_Material for this task_

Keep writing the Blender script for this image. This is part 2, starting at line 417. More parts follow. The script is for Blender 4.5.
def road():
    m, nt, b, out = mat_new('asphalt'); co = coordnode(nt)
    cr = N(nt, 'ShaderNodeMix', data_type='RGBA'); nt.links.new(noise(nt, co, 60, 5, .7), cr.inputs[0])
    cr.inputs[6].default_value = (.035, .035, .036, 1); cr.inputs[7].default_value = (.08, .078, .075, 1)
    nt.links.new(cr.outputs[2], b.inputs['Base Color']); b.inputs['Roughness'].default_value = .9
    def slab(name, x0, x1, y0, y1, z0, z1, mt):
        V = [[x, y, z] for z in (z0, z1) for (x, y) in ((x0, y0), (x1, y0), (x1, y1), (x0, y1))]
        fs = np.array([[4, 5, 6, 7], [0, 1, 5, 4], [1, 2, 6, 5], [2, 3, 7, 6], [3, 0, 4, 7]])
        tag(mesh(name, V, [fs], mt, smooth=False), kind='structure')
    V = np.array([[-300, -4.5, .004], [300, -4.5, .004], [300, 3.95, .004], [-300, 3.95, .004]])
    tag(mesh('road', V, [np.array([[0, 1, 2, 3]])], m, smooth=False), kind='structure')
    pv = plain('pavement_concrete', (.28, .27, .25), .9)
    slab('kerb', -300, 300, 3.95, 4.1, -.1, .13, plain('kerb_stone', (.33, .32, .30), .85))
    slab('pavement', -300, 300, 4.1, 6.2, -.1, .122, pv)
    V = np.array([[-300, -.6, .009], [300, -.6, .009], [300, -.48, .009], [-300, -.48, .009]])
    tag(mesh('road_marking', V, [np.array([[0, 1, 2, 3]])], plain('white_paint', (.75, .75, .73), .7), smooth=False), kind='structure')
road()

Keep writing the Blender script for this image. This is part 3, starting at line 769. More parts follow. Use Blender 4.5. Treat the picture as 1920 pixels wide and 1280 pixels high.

_The task_
Reproduce the data in full, exactly as presented.

_The result_
Keep writing the Blender script for this image. This is part 2, starting at line 417. More parts follow. The script is for Blender 4.5.
def road():
    m, nt, b, out = mat_new('asphalt'); co = coordnode(nt)
    cr = N(nt, 'ShaderNodeMix', data_type='RGBA'); nt.links.new(noise(nt, co, 60, 5, .7), cr.inputs[0])
    cr.inputs[6].default_value = (.035, .035, .036, 1); cr.inputs[7].default_value = (.08, .078, .075, 1)
    nt.links.new(cr.outputs[2], b.inputs['Base Color']); b.inputs['Roughness'].default_value = .9
    def slab(name, x0, x1, y0, y1, z0, z1, mt):
        V = [[x, y, z] for z in (z0, z1) for (x, y) in ((x0, y0), (x1, y0), (x1, y1), (x0, y1))]
        fs = np.array([[4, 5, 6, 7], [0, 1, 5, 4], [1, 2, 6, 5], [2, 3, 7, 6], [3, 0, 4, 7]])
        tag(mesh(name, V, [fs], mt, smooth=False), kind='structure')
    V = np.array([[-300, -4.5, .004], [300, -4.5, .004], [300, 3.95, .004], [-300, 3.95, .004]])
    tag(mesh('road', V, [np.array([[0, 1, 2, 3]])], m, smooth=False), kind='structure')
    pv = plain('pavement_concrete', (.28, .27, .25), .9)
    slab('kerb', -300, 300, 3.95, 4.1, -.1, .13, plain('kerb_stone', (.33, .32, .30), .85))
    slab('pavement', -300, 300, 4.1, 6.2, -.1, .122, pv)
    V = np.array([[-300, -.6, .009], [300, -.6, .009], [300, -.48, .009], [-300, -.48, .009]])
    tag(mesh('road_marking', V, [np.array([[0, 1, 2, 3]])], plain('white_paint', (.75, .75, .73), .7), smooth=False), kind='structure')
road()

Keep writing the Blender script for this image. This is part 3, starting at line 769. More parts follow. Use Blender 4.5. Treat the picture as 1920 pixels wide and 1280 pixels high.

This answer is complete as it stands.